Simple answer: Turn the printer off, and before turning it back on make sure there are no partially printed spool files waiting to resume printing.

Detailed answer: In Windows there are a couple of ways to do this, and they may differ slightly depending on the printer driver. But here is the general method for Windows 98 and XP.

In Windows 98, Click on Start|Settings|Printers. In Windows XP, click on Start|Printers and Faxes. This will open the printers folder.

In the Printers folder, double the icon for the printer in question. This will open the documents list for that printer.

What you’re looking for on the list is partially printed documents. A partially printed document will show as xxx of xxx in the “Progress” column in Windows 98 or the “Pages” column of Windows XP. Typically a partially printed document will be the top one on the list, but not always.

Click the partially printed document to highlight it, then click on Document|Cancel. This will (not surprisingly) cancel the document so it won’t print. It sometimes takes Windows a minute or two to before the document will disappear from the list, but it should eventually go away. NOTE: Make sure it’s a document you can reprint, when you cancel it it’s gone and will need to be regenerated by the program that printed it.

Once any partially printed documents are gone, or if the document list is empty when you open it, you’re done. Close the document list and printers folder, turn the printer back on and proceed normally. Nothing should start printing when the printer comes back online.

Kudos to RJKUgly for distilling Windows printing down to a few paragraphs. I don’t think I could have done that.

gypsy, you don’t mention your operating system, but I generally give this sequence of steps out to my users having the same problems.

  1. Turn off the printer. (saves paper and ink)

  2. Open up the print spooler for that printer in Windows under Control Panel…Printers and delete all documents printing and queued to print.

  3. Cold boot your computer, meaning shut down Windows normally and power the computer off, then back on.

  4. Turn on your printer after Windows is back up. Reply No or Cancel to any prompt to continue the last print job.

If your printer continues to swear, try repeating the process once more for good measure. If that fails, just recycle the same 3 or four pages through the sheet feeder until the swearing has run its course.

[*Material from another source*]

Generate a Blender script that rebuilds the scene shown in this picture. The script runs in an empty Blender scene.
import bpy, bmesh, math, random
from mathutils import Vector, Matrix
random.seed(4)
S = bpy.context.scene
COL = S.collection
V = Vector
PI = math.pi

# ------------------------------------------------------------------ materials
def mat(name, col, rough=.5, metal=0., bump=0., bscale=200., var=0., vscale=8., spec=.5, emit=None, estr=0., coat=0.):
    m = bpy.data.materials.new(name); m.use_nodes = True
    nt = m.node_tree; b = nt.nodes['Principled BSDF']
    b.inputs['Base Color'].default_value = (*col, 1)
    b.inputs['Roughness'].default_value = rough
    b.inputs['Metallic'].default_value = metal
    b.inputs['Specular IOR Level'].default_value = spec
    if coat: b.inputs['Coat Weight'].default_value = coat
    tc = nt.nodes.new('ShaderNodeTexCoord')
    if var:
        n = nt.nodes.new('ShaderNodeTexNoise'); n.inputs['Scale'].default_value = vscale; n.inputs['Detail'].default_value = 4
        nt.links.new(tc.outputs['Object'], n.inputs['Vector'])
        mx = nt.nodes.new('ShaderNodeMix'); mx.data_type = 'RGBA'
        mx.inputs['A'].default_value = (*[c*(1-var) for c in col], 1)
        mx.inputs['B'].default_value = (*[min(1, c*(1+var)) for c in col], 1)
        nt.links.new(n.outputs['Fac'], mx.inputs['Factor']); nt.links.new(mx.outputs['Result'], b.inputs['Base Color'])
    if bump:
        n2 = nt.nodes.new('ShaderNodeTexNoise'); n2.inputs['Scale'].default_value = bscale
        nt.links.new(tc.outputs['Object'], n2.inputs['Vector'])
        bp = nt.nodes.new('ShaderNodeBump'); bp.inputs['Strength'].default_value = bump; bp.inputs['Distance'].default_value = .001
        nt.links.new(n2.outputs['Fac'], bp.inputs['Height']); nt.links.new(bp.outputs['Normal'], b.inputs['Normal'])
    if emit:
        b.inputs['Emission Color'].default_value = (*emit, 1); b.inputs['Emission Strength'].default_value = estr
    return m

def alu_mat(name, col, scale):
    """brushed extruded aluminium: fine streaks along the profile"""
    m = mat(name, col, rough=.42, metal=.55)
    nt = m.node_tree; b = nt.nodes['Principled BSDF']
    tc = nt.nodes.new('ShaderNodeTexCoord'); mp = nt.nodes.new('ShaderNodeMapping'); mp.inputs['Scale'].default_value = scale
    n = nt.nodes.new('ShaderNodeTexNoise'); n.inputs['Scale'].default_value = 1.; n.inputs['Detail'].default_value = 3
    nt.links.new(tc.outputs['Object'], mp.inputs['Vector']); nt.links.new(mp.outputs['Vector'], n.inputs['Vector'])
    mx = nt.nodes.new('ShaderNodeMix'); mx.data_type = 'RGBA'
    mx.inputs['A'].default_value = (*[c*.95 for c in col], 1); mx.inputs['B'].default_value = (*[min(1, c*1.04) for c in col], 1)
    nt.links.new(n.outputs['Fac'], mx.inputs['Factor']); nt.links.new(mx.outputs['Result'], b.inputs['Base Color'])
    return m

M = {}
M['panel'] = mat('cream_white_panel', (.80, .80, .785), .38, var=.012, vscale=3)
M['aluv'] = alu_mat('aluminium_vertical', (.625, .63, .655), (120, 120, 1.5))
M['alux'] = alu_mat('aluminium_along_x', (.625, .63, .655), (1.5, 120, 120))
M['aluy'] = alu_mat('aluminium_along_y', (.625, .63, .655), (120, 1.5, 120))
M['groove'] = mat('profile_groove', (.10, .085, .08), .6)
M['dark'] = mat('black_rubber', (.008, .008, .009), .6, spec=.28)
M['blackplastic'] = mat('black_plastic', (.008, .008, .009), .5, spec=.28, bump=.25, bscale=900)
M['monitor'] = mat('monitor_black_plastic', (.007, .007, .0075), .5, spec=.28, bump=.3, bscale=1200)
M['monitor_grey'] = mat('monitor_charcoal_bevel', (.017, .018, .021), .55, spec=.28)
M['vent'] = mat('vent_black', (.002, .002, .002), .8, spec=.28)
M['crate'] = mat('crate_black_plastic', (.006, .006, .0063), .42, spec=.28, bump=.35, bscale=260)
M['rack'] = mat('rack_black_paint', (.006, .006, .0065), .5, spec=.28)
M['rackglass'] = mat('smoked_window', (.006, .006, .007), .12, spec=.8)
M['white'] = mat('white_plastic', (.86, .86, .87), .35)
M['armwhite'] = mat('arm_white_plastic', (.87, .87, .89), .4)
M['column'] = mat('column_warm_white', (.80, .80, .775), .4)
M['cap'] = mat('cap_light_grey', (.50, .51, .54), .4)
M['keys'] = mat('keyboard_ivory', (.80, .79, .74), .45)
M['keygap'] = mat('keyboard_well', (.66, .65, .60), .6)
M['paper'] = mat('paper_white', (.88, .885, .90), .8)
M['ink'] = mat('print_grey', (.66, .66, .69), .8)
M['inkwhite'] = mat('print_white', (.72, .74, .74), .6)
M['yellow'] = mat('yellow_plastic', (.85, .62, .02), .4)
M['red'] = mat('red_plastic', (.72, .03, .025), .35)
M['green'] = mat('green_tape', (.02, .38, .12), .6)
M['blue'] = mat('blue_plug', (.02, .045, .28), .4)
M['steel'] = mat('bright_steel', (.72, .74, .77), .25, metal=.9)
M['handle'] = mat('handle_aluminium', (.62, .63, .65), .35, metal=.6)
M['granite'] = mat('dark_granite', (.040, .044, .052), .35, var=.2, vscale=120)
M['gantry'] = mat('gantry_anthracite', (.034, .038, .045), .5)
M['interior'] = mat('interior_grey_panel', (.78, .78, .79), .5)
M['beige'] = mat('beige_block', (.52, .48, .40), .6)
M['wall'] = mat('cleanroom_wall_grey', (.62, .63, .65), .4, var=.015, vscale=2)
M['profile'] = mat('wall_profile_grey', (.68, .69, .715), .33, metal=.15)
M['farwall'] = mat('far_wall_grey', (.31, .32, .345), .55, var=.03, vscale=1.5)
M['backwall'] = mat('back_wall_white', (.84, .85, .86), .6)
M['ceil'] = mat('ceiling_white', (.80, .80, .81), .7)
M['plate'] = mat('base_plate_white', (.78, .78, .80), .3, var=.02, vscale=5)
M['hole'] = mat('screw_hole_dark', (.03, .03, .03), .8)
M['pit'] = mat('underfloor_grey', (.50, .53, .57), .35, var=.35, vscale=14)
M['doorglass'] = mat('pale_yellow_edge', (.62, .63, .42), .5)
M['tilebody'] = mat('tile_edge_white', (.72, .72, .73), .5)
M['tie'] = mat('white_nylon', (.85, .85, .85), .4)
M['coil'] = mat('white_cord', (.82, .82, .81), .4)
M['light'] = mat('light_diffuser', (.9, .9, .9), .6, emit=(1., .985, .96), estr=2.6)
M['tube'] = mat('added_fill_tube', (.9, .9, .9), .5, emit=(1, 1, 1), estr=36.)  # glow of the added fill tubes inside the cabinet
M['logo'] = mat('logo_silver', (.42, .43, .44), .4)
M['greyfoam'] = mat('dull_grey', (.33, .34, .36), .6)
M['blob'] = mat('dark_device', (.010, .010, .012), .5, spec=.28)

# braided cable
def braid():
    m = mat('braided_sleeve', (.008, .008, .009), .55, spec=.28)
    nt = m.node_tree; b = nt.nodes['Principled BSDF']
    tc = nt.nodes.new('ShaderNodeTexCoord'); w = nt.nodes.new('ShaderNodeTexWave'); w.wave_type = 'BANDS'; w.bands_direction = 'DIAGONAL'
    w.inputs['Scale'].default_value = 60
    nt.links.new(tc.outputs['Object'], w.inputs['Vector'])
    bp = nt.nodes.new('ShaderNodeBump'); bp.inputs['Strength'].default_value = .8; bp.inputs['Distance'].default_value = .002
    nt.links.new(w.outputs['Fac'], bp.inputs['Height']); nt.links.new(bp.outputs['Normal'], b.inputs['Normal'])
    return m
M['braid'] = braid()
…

Nice explanation, RJKUgly!

As Horseflesh says, switching off the printer and deleting at least the partially-printed document will usually clear things up. Most times you won’t have to restart, but it wouldn’t hurt.

One thing that wasn’t mentioned here is network printing. (I know it’s probably not relevant to the OP.) If your printer is physically connected to a server and shared from there, the job may be queued on the server instead of on the PC the job came from. Depending on the network setup, you may need to use special software to purge that partial job.

Rebooting the computer is an easy way to stop and start the spooler service in Windows, and the only way in Windows9x. It’s simply the easiest thing to tell a novice user to do.

On of the problems arising from only canceling the currently printing document is that sometimes this will cause the paper to not eject on an inkjet printer, and sometimes cycling the power to the printer is the only way to properly extract it from the feed rollers. Unfortunately, cycling the printer’s power can cause the next document to start swearing at you, again because of the lost header information that RJKUgly mentioned previously.

And what rjk said about network printers. If the print queue resides on a server, that’s where you need to attack the offending document. Laser printers in particular can have large print buffers that won’t necessarily purge on a power cycle. I’ve had to unplug one from the wall before it would stop “swearing”.